Stock Market Outlook Technical Signals
Momentum: For momentum I use a 10 period when studying market direction. Momentum is slightly negative but trying to climb back to positive.
MACD Histogram: For MACD Histogram, I am using the Fast Points set at 13, Slow Points at 26 and Smoothing at 9. MACD (Moving Averages Convergence / Divergence) issued a sell signal on April 22. The sell signal was weak again on Thursday and continues to point to a sideways pattern rather than a big up or down move for the market.

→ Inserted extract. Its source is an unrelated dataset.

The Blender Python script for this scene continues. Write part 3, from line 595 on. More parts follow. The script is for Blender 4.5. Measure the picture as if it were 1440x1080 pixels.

Ultimate Oscillator: The Ultimate Oscillator settings are: Period 1 is 5, Period 2 is 10, Period 3 is 15, Factor 1 is 4, Factor 2 is 2 and Factor 3 is 1. These are not the default settings but are the settings I use with the S&P 500 chart set for 1 to 3 months. The Ultimate Oscillator is negative and trying to rise.
Rate of Change: Rate Of Change is set for a 21 period. The rate of change signal is negative and falling which indicates prices in general are still moving lower.
Slow Stochastic: For the Slow Stochastic I use the K period of 14 and D period of 3. The Slow Stochastic tries to predict the market direction further out than just one day. The Slow Stochastic is signaling down for stocks and is nearing oversold.
Fast Stochastic: For the Fast Stochastic I use the K period of 20 and D period of 5. These are not default settings but settings I set for the 1 to 3 month S&P 500 chart when I have it set for daily views. The Fast Stochastic is signaling neutral to down for stocks and is oversold. A rally on Friday could generate a buy signal from the Fast Stochastic.
Stock Market Outlook for Tomorrow – Friday May 20 2016
Technically the indicators are still slanted to negative as they have been for quite a few days but there are some signs of a possible bounce higher by the close of trading on Thursday.
The market may try to retake the 2050 level on Friday. The day should be choppy and there will be dips, but there is a good chance of a bounce. Weakness remains dominant however so following a bounce we could see more downward pressure.